Before another year had passed, we were on the move to Northwestern Wyoming and the Honda was riding piggy-back again. From Wyoming, the Accord made two trips back to Ohio and a side excursion to Tennessee. By this time original parts were being replaced on a regular basis.

We finally sold the car for $800 to our best friends’ daughter. Though I never expressed my true feelings, I felt reluctant to depart with the Accord. I pictured it as my second car and driving it into the next century. Two months after the sale, the Honda’s teenage owner lost control of it on a dirt road, causing the destruction of the entire front wheel drive and suspension. There was talk shortly after the accident of rebuilding and replacing the damaged parts; but in light of the vehicle’s age, a retired family mechanic suggested taking it off life support. Arrangements were made with a local junkyard to park the Honda one last time—in its final resting place—a junkyard outside of Deaver, Wyoming.
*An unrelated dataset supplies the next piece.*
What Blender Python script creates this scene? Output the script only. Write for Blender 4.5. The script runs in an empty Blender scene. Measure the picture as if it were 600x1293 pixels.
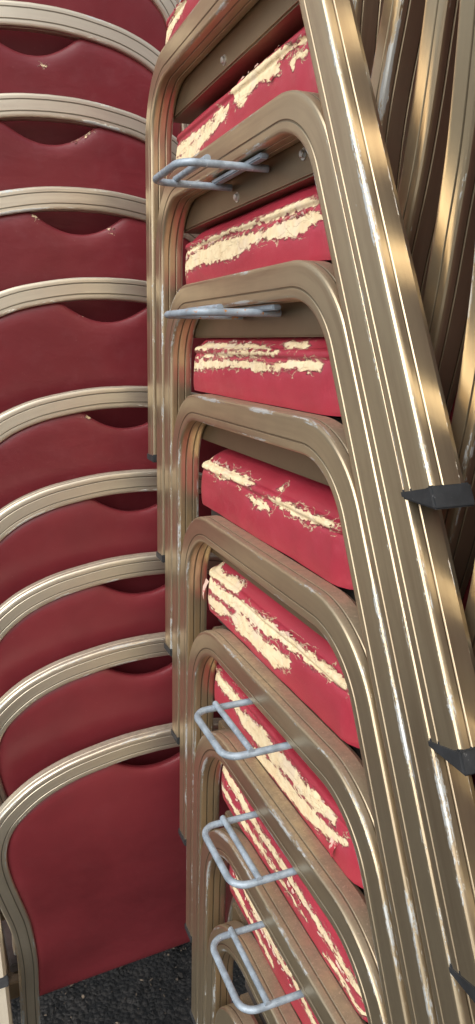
import bpy, bmesh, math, random
from mathutils import Vector, Matrix, noise

PI = math.pi
S = bpy.context.scene
COL = S.collection
random.seed(7)
FLOOR = 0.115          # height of the asphalt in the frame of measurement used for the stacks

# ------------------------------------------------------------------ small helpers
def link(o, parent=None):
    COL.objects.link(o)
    if parent is not None:
        o.parent = parent
    return o

def mesh_obj(name, verts, faces, mat, parent=None, uvs=None, attrs=None, smooth=True, angle=35):
    me = bpy.data.meshes.new(name)
    me.from_pydata([tuple(v) for v in verts], [], faces)
    if uvs is not None:
        lay = me.uv_layers.new(name='UVMap')
        for p in me.polygons:
            for li, k in zip(p.loop_indices, range(len(p.loop_indices))):
                lay.data[li].uv = uvs[p.index][k]
    if attrs:
        for an, vals in attrs.items():
            a = me.attributes.new(an, 'FLOAT', 'POINT')
            a.data.foreach_set('value', vals)
    bm = bmesh.new(); bm.from_mesh(me)
    bmesh.ops.recalc_face_normals(bm, faces=bm.faces)
    bm.to_mesh(me); bm.free()
    if smooth:
        me.shade_smooth()
        me.set_sharp_from_angle(angle=math.radians(angle))
    if mat is not None:
        me.materials.append(mat)
    o = bpy.data.objects.new(name, me)
    return link(o, parent)

def catmull(pts, n=8):
    out = []
    P = [Vector(p) for p in pts]
    P = [P[0] * 2 - P[1]] + P + [P[-1] * 2 - P[-2]]
    for i in range(1, len(P) - 2):
        for k in range(n):
            t = k / n
            a, b, c, d = P[i-1], P[i], P[i+1], P[i+2]
            out.append(0.5 * ((2*b) + (c-a)*t + (2*a-5*b+4*c-d)*t*t + (3*b-a-3*c+d)*t**3))
    out.append(P[-2].copy())
    return out

def fillet(pts, radii, seg=12, step=0.03):
    """round the inner corners of a polyline and cut its straights in short lengths"""
    P = [Vector(p) for p in pts]
    key = [P[0]]
    for i in range(1, len(P)-1):
        a = (P[i-1]-P[i]).normalized(); b = (P[i+1]-P[i]).normalized()
        ang = a.angle(b); r = radii[i-1]
        t = r / math.tan(ang/2)
        c = P[i] + (a+b).normalized() * (r/math.sin(ang/2))
        s, e = P[i]+a*t - c, P[i]+b*t - c
        tot = s.angle(e); ax = s.cross(e).normalized()
        key.append([c + Matrix.Rotation(tot*k/seg, 3, ax) @ s for k in range(seg+1)])
    key.append(P[-1])
    flat = []
    for k in key:
        new = k if isinstance(k, list) else [k]
        if flat:
            d = (new[0]-flat[-1]); m = max(1, int(d.length/step))
            for j in range(1, m):
                flat.append(flat[-1] + d/m if j == 1 else flat[-1] + d/m)
        flat += new
    return flat

def rect_profile(h, w, r, grooves, depth=0.0006, gw=0.0010, cham=(0, 0, 0, 0)):
    """closed profile of an extruded bar: h across the plane of the bend (n), w sideways (b).
    grooves: per face (n+, b+, n-, b-) list of positions -1..1. returns [(n, b, edge)]"""
    out = []
    H, W = h/2, w/2
    corners = [(H, W), (-H, W), (-H, -W), (H, -W)]
    # walk: face n+ from b=-W to W, corner, face b+ from n=H to -H, corner, ...
    faces = [((H, -W), (H, W)), ((H, W), (-H, W)), ((-H, W), (-H, -W)), ((-H, -W), (H, -W))]
    inward = [(-1, 0), (0, -1), (1, 0), (0, 1)]
    for fi, ((n0, b0), (n1, b1)) in enumerate(faces):
        r0 = r; ra = cham[fi-1] or r; rb = cham[fi] or r
        L = math.hypot(n1-n0, b1-b0); dn, db = (n1-n0)/L, (b1-b0)/L
        ix, ib = inward[fi]
        out.append((n0+dn*ra, b0+db*ra, 1.0))
        out.append((n0+dn*(ra+.0012), b0+db*(ra+.0012), .5))
        out.append((n0+dn*(ra+.0034), b0+db*(ra+.0034), 0.0))
        for g in sorted(grooves[fi]):
            c = L*(g+1)/2
            for off, dp, e in ((-gw, 0, 0.0), (-gw*.35, depth, -1.0), (gw*.35, depth, -1.0), (gw, 0, 0.0)):
                out.append((n0+dn*(c+off)+ix*dp, b0+db*(c+off)+ib*dp, e))
        out.append((n1-dn*(rb+.0034), b1-db*(rb+.0034), 0.0))
        out.append((n1-dn*(rb+.0012), b1-db*(rb+.0012), .5))
        out.append((n1-dn*rb, b1-db*rb, 1.0))
        if cham[fi]:
            for f, e in ((.15, .4), (.85, .2)):
                out.append((n1-dn*rb*(1-f)+ix*rb*.62*f, b1-db*rb*(1-f)+ib*rb*.62*f, e))
            continue
        # corner arc towards the next face
        cn, cb = n1-dn*r+ix*r, b1-db*r+ib*r
        for k in (1, 2):
            a = k/3*PI/2
            out.append((cn - ix*r*math.cos(a) + dn*r*math.sin(a), cb - ib*r*math.cos(a) + db*r*math.sin(a), 1.0))
    return out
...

There it has embarked on a journey toward extinction—a trip where tune-ups, oil changes or other maintenance-related work are no longer necessary. I wonder how long its identity will stay in tact as parts are stripped off and cannibalized for other ’83 Accords still in service? Perhaps one day it will be crushed like an aluminum can under a heavy foot, then shredded to bits, and finally used for re-bar soup.

Until it does meet the diabolical auto shredder, I’ll likely stop by for a visit on occasion to see how our old car is holding up to the turbulent Wyoming weather. And who knows, maybe Accords will someday be considered classics, like the early Mustangs, drawing me back to Deaver—to reclaim its tattered remains.